The concept of straight line basis in capital budgeting refers to a method used to allocate the cost of an asset evenly over its useful life. It is a widely employed technique for calculating
depreciation expense, which is an essential component of capital budgeting. Capital budgeting involves evaluating and selecting investment projects that
yield long-term benefits for a company.
When a company acquires a tangible asset, such as machinery, equipment, or buildings, it incurs a cost that is spread over the asset's useful life. The straight line basis method assumes that the asset's value decreases at a constant rate over time. Under this approach, the cost of the asset is divided equally by the number of years it is expected to be useful.
To calculate depreciation using the straight line basis, the following formula is applied:
Depreciation Expense = (Cost of Asset - Salvage Value) / Useful Life
The cost of the asset represents its original purchase price, including any additional costs incurred to make it operational, such as installation or transportation fees. The salvage value refers to the estimated residual value of the asset at the end of its useful life. The useful life is the estimated period during which the asset will generate economic benefits for the company.
By using the straight line basis, companies can allocate the cost of an asset in a systematic and consistent manner over its useful life. This approach provides several advantages in capital budgeting:
1. Simplicity: The straight line basis is straightforward and easy to understand. It does not require complex calculations or assumptions about varying depreciation rates.
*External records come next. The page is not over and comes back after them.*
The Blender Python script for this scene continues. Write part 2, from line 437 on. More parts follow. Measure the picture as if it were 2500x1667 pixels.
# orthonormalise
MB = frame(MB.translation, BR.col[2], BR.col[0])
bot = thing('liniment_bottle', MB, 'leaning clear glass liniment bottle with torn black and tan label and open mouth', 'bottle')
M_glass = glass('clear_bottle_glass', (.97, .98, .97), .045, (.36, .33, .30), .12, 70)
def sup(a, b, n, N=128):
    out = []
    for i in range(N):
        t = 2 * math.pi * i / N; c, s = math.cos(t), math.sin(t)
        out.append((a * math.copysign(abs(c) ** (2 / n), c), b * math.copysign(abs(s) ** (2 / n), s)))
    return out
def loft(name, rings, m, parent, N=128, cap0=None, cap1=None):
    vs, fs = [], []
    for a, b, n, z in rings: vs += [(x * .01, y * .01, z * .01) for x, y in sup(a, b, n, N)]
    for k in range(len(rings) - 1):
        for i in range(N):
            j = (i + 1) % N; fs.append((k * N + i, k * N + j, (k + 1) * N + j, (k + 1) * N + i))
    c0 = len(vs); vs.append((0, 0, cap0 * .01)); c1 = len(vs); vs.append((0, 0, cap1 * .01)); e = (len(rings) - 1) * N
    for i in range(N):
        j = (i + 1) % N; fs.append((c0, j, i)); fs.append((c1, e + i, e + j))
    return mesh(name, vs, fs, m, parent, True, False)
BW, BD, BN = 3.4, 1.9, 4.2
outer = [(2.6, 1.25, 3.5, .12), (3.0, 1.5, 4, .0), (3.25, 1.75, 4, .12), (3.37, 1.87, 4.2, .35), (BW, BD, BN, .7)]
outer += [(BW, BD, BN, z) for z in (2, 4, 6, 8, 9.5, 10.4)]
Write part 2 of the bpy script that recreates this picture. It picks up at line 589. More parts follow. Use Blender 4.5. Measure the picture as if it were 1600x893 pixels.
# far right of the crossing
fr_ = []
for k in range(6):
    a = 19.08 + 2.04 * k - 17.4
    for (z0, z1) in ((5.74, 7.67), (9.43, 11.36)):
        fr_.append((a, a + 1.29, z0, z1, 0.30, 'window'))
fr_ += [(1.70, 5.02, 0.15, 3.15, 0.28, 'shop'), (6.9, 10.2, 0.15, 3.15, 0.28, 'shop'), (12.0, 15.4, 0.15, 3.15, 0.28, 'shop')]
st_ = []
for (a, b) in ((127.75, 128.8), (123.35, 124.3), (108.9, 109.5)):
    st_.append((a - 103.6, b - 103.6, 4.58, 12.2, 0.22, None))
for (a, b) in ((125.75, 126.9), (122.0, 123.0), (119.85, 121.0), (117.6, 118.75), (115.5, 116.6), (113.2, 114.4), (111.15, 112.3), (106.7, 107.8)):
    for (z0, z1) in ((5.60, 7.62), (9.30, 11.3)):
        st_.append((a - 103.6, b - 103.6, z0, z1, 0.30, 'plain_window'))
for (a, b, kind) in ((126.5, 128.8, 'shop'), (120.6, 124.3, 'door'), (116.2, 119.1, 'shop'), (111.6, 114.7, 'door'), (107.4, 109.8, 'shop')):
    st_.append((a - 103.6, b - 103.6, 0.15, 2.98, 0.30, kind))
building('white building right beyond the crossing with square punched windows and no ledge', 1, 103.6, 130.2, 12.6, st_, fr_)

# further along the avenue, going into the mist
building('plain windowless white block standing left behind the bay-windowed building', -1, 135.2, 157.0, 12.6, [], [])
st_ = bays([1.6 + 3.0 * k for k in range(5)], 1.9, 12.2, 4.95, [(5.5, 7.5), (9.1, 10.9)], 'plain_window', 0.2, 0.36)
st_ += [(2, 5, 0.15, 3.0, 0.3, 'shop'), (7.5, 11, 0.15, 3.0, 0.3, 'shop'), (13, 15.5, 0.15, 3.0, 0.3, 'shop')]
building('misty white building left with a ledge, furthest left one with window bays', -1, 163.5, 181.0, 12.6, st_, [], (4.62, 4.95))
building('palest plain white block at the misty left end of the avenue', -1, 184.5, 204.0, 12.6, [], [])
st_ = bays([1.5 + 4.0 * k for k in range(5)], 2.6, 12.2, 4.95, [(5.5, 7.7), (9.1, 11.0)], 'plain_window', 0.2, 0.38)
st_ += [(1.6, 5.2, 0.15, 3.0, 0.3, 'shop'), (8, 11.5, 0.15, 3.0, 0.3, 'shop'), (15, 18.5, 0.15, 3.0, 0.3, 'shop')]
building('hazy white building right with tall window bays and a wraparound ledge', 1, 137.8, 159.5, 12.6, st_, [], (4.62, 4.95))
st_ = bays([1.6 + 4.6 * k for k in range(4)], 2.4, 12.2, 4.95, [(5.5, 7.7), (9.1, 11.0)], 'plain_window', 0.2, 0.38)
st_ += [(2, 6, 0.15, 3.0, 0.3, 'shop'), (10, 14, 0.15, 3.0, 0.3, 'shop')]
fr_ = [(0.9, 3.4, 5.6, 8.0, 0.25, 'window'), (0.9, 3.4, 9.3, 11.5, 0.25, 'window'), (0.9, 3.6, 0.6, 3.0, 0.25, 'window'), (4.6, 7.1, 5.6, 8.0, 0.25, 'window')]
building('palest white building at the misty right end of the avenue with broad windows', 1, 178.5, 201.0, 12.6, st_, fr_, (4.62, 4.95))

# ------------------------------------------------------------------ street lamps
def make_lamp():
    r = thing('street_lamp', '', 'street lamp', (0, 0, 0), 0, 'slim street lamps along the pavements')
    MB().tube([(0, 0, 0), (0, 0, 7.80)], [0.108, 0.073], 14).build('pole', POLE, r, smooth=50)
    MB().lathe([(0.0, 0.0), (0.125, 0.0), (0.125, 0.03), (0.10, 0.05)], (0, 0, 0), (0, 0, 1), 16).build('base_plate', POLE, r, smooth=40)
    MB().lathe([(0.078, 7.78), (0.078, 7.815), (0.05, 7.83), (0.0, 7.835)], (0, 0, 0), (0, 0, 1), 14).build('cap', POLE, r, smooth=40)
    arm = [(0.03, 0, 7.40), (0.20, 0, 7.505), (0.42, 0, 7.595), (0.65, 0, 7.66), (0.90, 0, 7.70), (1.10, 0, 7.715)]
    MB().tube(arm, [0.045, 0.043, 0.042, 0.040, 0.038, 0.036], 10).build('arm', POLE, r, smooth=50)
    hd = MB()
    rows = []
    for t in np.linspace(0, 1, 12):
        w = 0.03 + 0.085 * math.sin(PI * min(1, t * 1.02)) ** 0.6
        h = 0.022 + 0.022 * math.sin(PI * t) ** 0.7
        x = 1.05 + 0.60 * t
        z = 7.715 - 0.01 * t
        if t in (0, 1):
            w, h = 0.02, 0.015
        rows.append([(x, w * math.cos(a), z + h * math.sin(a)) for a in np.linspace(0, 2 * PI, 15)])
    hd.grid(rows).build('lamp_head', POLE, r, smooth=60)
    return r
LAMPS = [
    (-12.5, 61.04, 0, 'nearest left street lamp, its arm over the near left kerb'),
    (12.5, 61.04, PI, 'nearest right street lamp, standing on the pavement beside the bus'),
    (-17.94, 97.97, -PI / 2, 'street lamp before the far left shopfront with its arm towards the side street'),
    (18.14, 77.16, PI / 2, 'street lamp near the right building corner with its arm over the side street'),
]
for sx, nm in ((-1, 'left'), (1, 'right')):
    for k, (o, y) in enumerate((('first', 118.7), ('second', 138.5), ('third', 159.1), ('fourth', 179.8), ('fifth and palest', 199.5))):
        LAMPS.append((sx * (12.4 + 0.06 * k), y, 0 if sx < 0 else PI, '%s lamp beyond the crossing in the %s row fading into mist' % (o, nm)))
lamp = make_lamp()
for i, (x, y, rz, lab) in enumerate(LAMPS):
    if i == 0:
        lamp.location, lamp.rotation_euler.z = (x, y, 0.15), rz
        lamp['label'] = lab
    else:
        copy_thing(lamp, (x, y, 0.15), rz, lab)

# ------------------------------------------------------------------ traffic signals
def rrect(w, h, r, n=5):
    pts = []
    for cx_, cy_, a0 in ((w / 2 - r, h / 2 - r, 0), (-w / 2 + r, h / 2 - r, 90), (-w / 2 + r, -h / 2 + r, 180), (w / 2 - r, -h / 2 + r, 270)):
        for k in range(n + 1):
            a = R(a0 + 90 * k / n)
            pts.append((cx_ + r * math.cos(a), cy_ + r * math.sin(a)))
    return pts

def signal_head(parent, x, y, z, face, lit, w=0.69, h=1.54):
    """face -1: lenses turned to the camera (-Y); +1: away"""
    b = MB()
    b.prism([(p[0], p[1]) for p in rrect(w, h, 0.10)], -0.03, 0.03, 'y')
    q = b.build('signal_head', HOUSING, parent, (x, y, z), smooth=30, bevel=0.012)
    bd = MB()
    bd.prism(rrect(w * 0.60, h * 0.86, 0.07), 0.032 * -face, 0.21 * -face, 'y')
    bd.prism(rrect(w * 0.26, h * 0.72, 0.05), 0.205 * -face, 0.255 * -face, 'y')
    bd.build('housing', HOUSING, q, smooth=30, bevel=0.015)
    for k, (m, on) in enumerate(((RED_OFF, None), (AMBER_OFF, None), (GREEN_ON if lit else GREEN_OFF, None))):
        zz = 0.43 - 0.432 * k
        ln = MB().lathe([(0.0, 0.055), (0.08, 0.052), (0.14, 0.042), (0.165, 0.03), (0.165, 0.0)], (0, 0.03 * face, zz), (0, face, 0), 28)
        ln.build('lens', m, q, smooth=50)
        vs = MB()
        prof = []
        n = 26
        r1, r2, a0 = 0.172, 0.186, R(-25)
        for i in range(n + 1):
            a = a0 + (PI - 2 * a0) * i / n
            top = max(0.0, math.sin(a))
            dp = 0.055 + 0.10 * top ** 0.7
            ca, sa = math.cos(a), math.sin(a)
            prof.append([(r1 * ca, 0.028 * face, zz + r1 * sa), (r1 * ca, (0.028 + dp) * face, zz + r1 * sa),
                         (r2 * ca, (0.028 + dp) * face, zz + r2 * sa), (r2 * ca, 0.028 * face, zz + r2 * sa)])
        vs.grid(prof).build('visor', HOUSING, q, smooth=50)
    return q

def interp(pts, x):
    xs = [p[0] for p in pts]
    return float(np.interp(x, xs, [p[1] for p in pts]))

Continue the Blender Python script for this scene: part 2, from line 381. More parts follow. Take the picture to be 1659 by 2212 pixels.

2. Even allocation: This method ensures that the cost of the asset is distributed evenly over its useful life. It allows for a more accurate representation of the asset's contribution to revenue generation throughout its lifespan.
3. Predictability: The straight line basis provides a predictable pattern of depreciation expenses, which aids in financial planning and budgeting. Companies can anticipate and incorporate these expenses into their
cash flow projections.
4. Comparability: Since the straight line basis is a commonly used method, it facilitates the comparison of financial statements across different companies and industries. It enhances the
transparency and consistency of financial reporting.
However, it is important to note that the straight line basis has limitations. It assumes a linear decline in the asset's value, which may not reflect its actual pattern of depreciation. Some assets may experience higher depreciation in the early years and lower depreciation in later years. Additionally, the straight line basis does not consider the time value of
money, as it assumes an equal allocation of costs over time.
In conclusion, the concept of straight line basis in capital budgeting involves allocating the cost of an asset evenly over its useful life. This method simplifies depreciation calculations, ensures even allocation of costs, provides predictability, and enhances comparability. While it has its limitations, the straight line basis remains a widely used approach in capital budgeting for its simplicity and consistency.